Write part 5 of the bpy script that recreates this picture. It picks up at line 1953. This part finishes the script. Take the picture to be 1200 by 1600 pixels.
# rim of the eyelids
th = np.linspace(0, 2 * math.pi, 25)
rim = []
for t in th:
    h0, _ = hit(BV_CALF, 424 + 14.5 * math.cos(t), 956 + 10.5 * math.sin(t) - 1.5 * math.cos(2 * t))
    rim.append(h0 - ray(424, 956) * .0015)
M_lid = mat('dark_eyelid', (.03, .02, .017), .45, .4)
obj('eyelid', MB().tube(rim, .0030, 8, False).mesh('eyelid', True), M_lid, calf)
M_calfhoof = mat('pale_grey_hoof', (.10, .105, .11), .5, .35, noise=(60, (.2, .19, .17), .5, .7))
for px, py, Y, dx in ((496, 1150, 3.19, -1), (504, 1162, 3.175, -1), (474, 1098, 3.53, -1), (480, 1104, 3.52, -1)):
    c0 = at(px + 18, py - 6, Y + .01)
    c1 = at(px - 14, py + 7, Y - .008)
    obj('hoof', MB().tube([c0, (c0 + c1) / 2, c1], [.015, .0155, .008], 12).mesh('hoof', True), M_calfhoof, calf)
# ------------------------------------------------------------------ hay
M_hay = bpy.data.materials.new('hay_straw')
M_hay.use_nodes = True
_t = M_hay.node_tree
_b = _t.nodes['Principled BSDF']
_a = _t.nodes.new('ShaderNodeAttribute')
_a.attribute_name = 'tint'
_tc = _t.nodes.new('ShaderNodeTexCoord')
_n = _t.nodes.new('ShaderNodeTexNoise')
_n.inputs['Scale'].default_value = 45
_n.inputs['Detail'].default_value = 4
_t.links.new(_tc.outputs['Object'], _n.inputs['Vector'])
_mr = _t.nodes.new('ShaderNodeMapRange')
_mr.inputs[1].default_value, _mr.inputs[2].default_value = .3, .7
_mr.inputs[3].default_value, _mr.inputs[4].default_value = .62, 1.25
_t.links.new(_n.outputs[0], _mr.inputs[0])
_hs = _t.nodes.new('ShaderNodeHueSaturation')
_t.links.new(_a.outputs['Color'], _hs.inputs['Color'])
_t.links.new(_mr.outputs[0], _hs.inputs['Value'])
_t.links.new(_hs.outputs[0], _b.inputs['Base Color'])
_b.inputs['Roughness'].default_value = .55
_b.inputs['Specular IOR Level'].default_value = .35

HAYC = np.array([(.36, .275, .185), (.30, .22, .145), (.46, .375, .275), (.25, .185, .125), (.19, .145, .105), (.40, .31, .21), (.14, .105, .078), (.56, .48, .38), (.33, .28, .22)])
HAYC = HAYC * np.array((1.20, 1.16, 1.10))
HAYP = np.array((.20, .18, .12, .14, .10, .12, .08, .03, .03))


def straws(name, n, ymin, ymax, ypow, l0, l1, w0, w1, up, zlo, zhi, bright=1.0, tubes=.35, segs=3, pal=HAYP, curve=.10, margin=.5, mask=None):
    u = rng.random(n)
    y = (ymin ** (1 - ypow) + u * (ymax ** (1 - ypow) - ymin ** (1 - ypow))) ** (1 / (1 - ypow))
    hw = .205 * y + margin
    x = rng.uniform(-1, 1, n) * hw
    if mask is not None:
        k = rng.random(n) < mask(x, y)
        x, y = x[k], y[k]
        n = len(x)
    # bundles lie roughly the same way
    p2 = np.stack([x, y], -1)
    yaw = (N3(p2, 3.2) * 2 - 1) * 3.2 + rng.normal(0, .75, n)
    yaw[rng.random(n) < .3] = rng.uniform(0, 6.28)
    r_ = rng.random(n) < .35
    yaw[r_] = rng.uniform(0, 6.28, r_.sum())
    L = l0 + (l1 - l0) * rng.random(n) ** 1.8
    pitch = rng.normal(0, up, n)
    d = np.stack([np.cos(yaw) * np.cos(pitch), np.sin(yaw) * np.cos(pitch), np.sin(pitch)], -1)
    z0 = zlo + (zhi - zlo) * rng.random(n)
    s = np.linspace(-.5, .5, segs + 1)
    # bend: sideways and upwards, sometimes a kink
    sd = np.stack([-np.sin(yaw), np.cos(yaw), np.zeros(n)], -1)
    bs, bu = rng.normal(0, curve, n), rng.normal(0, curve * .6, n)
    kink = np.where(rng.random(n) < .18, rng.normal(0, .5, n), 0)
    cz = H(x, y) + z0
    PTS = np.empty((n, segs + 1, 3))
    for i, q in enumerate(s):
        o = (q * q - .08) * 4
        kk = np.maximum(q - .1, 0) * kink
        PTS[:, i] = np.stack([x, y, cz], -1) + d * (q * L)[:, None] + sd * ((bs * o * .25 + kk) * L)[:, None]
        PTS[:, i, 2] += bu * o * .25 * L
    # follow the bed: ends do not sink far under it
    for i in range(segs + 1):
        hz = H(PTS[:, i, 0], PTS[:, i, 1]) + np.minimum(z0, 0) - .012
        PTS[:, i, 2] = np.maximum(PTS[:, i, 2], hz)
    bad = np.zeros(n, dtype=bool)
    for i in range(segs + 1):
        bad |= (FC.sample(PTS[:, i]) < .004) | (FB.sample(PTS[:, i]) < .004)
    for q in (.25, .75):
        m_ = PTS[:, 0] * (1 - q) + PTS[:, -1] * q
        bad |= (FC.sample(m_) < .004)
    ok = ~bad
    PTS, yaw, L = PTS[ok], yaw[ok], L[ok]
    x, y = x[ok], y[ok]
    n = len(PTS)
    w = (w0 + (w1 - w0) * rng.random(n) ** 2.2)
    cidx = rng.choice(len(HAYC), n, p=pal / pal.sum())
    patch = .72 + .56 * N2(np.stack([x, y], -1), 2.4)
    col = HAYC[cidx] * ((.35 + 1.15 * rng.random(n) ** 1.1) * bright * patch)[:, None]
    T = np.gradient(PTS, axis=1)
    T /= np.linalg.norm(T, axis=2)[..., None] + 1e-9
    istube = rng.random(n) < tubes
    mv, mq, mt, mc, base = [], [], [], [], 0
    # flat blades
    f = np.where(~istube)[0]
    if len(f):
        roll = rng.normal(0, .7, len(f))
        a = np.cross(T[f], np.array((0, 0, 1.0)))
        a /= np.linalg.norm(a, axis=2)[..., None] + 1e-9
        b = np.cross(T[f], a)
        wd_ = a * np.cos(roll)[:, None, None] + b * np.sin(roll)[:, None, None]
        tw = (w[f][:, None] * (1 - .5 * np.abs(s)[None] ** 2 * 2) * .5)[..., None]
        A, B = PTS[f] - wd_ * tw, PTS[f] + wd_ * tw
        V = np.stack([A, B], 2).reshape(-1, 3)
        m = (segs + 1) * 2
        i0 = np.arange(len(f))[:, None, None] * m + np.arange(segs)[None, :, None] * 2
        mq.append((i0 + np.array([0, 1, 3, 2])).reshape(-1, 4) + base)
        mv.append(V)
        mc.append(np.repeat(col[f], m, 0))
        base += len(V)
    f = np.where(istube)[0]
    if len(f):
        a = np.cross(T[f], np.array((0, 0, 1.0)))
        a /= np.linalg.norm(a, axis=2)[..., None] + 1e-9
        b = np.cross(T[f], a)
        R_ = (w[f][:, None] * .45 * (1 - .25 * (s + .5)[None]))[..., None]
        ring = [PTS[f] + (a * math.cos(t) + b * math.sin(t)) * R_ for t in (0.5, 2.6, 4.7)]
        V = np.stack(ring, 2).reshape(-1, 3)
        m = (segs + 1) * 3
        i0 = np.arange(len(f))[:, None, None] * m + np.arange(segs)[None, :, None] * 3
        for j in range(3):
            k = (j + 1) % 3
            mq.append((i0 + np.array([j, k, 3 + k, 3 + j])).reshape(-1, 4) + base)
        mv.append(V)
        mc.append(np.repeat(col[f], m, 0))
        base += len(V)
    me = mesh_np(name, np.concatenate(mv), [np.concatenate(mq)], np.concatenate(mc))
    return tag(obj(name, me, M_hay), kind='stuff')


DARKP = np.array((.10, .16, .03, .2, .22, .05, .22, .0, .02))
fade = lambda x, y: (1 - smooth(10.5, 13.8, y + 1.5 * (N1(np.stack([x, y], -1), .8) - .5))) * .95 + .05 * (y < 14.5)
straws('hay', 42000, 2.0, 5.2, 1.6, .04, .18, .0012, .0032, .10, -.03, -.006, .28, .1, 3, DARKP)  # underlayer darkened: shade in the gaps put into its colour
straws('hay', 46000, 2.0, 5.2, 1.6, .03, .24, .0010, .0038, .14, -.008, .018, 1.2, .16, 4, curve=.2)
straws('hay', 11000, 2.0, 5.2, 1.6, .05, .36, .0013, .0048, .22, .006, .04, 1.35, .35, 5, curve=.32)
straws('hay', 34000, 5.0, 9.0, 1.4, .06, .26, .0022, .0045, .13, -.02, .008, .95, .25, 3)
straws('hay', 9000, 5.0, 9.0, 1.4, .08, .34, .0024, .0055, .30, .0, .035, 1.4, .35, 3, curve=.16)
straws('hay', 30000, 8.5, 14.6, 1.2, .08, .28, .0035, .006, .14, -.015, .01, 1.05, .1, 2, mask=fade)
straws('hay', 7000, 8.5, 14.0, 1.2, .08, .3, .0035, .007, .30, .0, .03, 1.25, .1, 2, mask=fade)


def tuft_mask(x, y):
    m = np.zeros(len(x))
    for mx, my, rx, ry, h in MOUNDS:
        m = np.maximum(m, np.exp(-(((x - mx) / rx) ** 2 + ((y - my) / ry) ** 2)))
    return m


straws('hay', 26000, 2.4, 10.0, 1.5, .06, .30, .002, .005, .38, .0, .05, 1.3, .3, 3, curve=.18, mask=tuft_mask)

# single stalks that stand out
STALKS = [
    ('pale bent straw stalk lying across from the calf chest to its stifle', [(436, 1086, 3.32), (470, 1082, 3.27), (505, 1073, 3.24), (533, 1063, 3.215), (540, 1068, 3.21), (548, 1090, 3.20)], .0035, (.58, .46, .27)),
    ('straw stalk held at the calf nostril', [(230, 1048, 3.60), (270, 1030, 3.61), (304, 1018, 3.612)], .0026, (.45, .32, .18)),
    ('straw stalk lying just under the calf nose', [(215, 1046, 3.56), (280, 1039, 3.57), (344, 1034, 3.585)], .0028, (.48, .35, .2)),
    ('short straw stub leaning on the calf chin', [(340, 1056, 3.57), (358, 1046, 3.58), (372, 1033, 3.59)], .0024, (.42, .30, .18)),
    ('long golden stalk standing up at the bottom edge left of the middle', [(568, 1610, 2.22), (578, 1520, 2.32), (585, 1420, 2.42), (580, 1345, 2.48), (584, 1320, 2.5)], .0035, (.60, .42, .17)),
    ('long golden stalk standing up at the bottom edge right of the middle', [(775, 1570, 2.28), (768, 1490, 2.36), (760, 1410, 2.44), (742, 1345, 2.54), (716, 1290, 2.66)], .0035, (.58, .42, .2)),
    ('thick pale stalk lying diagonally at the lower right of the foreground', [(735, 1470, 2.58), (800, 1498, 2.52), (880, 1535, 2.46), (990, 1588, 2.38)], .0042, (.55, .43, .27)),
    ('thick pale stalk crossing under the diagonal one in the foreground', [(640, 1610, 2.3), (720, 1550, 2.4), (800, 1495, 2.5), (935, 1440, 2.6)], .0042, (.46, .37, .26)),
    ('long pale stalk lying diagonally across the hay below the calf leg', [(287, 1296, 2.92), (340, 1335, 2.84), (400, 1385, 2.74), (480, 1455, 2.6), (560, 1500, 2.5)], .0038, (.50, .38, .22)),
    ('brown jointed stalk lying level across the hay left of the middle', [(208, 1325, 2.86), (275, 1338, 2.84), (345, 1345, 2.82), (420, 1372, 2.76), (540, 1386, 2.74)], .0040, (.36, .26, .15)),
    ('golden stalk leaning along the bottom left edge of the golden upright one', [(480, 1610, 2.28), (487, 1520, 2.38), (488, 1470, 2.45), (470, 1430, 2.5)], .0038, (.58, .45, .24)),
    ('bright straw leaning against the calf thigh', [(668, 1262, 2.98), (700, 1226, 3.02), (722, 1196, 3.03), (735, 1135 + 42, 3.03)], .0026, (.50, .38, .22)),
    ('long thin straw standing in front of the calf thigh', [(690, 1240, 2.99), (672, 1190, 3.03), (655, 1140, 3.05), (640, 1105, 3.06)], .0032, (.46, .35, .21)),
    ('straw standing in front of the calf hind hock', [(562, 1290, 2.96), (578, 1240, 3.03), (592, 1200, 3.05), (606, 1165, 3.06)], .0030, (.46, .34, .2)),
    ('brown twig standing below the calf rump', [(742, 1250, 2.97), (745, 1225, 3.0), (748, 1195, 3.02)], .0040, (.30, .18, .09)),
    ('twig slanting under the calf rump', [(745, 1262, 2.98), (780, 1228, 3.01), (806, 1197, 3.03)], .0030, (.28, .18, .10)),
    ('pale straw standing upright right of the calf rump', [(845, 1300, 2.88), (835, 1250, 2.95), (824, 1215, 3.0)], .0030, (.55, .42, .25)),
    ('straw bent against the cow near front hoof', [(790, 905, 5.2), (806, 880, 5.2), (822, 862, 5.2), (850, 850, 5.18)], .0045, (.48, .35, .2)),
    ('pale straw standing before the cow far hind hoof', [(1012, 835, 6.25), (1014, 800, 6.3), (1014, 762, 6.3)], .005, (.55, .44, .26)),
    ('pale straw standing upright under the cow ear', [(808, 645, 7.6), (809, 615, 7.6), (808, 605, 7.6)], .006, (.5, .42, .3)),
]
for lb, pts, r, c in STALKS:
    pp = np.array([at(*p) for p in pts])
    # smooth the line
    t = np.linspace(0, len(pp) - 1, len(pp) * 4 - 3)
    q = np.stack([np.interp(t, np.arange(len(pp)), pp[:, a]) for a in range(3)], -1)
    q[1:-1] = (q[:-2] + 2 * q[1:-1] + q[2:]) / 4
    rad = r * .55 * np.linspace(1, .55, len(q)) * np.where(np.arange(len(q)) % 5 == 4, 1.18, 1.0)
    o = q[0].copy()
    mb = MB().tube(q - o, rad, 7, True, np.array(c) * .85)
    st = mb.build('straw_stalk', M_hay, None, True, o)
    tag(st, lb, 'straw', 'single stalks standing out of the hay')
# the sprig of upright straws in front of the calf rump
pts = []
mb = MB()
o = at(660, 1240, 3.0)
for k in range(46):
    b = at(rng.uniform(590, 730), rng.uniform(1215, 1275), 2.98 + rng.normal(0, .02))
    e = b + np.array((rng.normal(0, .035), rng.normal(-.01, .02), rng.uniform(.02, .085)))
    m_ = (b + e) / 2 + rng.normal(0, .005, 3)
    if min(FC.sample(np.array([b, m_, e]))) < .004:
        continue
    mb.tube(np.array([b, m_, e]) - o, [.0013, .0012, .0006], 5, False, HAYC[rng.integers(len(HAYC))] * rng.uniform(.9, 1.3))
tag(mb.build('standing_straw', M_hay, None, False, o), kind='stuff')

→ **Directions for this task**: As listed above, the lines from the line with "-.006, .28, .1, 3, DARKP)" to the line with "3, curve=.18, mask=tuft_mask)" are to be echoed exactly, with both ends included and nothing added.

→ **Written answer**:
straws('hay', 42000, 2.0, 5.2, 1.6, .04, .18, .0012, .0032, .10, -.03, -.006, .28, .1, 3, DARKP)  # underlayer darkened: shade in the gaps put into its colour
straws('hay', 46000, 2.0, 5.2, 1.6, .03, .24, .0010, .0038, .14, -.008, .018, 1.2, .16, 4, curve=.2)
straws('hay', 11000, 2.0, 5.2, 1.6, .05, .36, .0013, .0048, .22, .006, .04, 1.35, .35, 5, curve=.32)
straws('hay', 34000, 5.0, 9.0, 1.4, .06, .26, .0022, .0045, .13, -.02, .008, .95, .25, 3)
straws('hay', 9000, 5.0, 9.0, 1.4, .08, .34, .0024, .0055, .30, .0, .035, 1.4, .35, 3, curve=.16)
straws('hay', 30000, 8.5, 14.6, 1.2, .08, .28, .0035, .006, .14, -.015, .01, 1.05, .1, 2, mask=fade)
straws('hay', 7000, 8.5, 14.0, 1.2, .08, .3, .0035, .007, .30, .0, .03, 1.25, .1, 2, mask=fade)


def tuft_mask(x, y):
    m = np.zeros(len(x))
    for mx, my, rx, ry, h in MOUNDS:
        m = np.maximum(m, np.exp(-(((x - mx) / rx) ** 2 + ((y - my) / ry) ** 2)))
    return m


straws('hay', 26000, 2.4, 10.0, 1.5, .06, .30, .002, .005, .38, .0, .05, 1.3, .3, 3, curve=.18, mask=tuft_mask)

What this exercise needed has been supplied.